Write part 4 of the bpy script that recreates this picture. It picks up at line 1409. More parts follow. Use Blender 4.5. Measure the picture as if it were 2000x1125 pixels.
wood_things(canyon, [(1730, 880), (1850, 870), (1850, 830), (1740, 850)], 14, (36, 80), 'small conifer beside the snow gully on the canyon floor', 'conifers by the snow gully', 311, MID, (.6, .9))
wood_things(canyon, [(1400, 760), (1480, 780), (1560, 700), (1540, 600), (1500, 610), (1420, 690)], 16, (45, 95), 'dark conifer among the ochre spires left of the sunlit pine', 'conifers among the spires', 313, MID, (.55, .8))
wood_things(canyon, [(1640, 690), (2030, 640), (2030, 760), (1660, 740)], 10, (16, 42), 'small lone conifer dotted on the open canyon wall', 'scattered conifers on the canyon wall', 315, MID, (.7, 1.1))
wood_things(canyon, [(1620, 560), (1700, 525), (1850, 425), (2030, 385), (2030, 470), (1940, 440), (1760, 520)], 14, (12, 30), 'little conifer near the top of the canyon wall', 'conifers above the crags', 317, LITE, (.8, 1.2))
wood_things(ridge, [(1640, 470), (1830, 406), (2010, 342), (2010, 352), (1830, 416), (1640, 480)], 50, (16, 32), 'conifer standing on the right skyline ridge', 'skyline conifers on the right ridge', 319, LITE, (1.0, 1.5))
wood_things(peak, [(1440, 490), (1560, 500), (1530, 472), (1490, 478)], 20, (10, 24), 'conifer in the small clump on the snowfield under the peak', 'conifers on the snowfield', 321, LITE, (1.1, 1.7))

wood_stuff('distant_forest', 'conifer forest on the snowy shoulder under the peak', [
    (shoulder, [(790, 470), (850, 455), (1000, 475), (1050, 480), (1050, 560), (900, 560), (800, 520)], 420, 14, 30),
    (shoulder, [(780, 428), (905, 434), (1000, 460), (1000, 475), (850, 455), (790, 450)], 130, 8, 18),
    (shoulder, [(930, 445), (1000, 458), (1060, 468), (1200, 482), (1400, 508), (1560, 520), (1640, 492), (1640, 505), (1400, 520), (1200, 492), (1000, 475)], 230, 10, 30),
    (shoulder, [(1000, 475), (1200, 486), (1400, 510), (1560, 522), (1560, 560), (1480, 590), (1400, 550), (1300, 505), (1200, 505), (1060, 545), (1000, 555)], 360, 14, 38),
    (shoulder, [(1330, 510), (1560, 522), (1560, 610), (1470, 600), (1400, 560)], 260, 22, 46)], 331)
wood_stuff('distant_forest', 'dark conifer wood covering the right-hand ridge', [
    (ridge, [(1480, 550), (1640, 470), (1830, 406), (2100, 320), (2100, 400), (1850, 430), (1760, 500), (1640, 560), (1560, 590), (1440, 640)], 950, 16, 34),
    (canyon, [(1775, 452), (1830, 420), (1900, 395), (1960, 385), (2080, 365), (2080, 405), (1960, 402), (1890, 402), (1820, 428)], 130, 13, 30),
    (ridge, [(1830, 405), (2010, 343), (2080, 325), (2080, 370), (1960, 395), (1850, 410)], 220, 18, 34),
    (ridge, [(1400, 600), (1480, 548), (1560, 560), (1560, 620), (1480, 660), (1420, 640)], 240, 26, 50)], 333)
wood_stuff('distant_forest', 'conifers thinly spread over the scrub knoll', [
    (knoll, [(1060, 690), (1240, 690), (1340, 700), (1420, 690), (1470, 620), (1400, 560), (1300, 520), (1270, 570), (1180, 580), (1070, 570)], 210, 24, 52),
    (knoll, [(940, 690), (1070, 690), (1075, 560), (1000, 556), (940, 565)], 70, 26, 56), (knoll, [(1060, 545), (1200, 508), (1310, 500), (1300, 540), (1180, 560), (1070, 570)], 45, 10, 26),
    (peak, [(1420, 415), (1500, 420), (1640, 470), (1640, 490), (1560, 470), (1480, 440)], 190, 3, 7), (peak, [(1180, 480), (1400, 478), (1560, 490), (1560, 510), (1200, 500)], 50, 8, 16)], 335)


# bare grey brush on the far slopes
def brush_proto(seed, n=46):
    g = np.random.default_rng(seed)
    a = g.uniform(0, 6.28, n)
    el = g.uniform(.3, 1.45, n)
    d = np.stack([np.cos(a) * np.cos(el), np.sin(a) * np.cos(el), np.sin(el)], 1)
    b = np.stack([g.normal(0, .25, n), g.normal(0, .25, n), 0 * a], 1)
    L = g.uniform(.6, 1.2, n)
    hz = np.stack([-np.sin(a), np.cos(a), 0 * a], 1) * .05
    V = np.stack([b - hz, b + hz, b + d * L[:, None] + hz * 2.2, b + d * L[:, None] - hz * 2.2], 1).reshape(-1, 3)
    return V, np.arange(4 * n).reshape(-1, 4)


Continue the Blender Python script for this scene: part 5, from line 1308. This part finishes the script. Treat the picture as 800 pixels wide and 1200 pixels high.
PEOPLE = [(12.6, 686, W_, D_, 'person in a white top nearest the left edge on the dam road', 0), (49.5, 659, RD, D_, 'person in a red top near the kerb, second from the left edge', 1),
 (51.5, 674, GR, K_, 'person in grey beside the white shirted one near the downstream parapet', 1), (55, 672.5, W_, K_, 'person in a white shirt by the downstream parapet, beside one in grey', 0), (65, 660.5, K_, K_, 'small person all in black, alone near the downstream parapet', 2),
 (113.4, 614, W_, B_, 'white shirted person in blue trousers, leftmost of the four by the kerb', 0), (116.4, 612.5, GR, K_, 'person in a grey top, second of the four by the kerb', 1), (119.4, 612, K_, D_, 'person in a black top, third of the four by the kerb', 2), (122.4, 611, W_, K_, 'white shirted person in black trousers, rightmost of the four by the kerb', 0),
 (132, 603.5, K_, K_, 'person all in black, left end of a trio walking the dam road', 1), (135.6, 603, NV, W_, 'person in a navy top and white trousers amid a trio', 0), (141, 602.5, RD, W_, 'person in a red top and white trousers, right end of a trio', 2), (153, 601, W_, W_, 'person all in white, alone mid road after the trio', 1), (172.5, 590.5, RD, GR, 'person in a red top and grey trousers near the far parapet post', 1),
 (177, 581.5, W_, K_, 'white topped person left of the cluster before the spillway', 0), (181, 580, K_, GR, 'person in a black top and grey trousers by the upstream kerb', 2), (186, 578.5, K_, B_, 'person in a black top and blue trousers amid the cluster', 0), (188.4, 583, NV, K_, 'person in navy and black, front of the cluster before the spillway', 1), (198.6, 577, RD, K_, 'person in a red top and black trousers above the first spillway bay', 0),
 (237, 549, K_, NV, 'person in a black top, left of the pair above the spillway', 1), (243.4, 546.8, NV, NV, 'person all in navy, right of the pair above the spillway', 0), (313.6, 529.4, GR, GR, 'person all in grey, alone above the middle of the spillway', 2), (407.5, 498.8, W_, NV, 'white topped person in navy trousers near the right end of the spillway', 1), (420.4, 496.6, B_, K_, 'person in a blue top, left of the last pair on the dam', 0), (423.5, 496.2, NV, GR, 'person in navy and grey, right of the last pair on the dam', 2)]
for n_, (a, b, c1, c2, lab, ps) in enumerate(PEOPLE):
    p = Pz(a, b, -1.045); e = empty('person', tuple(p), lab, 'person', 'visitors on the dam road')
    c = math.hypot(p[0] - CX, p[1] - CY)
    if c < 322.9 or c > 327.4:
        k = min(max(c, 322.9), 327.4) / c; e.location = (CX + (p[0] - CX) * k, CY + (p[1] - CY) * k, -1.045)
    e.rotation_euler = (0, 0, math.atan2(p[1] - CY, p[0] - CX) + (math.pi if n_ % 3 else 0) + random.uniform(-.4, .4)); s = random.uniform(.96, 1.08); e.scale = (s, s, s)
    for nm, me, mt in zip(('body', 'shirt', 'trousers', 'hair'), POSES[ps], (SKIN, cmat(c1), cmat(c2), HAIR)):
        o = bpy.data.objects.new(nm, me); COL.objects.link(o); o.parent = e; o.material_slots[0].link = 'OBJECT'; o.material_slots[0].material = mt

- [Exercise requirements] Using the material above, quote the first line and each line after it, stopping at and including the line that holds "LITE, (1.1, 1.7))".

- [Solved exercise]
Write part 4 of the bpy script that recreates this picture. It picks up at line 1409. More parts follow. Use Blender 4.5. Measure the picture as if it were 2000x1125 pixels.
wood_things(canyon, [(1730, 880), (1850, 870), (1850, 830), (1740, 850)], 14, (36, 80), 'small conifer beside the snow gully on the canyon floor', 'conifers by the snow gully', 311, MID, (.6, .9))
wood_things(canyon, [(1400, 760), (1480, 780), (1560, 700), (1540, 600), (1500, 610), (1420, 690)], 16, (45, 95), 'dark conifer among the ochre spires left of the sunlit pine', 'conifers among the spires', 313, MID, (.55, .8))
wood_things(canyon, [(1640, 690), (2030, 640), (2030, 760), (1660, 740)], 10, (16, 42), 'small lone conifer dotted on the open canyon wall', 'scattered conifers on the canyon wall', 315, MID, (.7, 1.1))
wood_things(canyon, [(1620, 560), (1700, 525), (1850, 425), (2030, 385), (2030, 470), (1940, 440), (1760, 520)], 14, (12, 30), 'little conifer near the top of the canyon wall', 'conifers above the crags', 317, LITE, (.8, 1.2))
wood_things(ridge, [(1640, 470), (1830, 406), (2010, 342), (2010, 352), (1830, 416), (1640, 480)], 50, (16, 32), 'conifer standing on the right skyline ridge', 'skyline conifers on the right ridge', 319, LITE, (1.0, 1.5))
wood_things(peak, [(1440, 490), (1560, 500), (1530, 472), (1490, 478)], 20, (10, 24), 'conifer in the small clump on the snowfield under the peak', 'conifers on the snowfield', 321, LITE, (1.1, 1.7))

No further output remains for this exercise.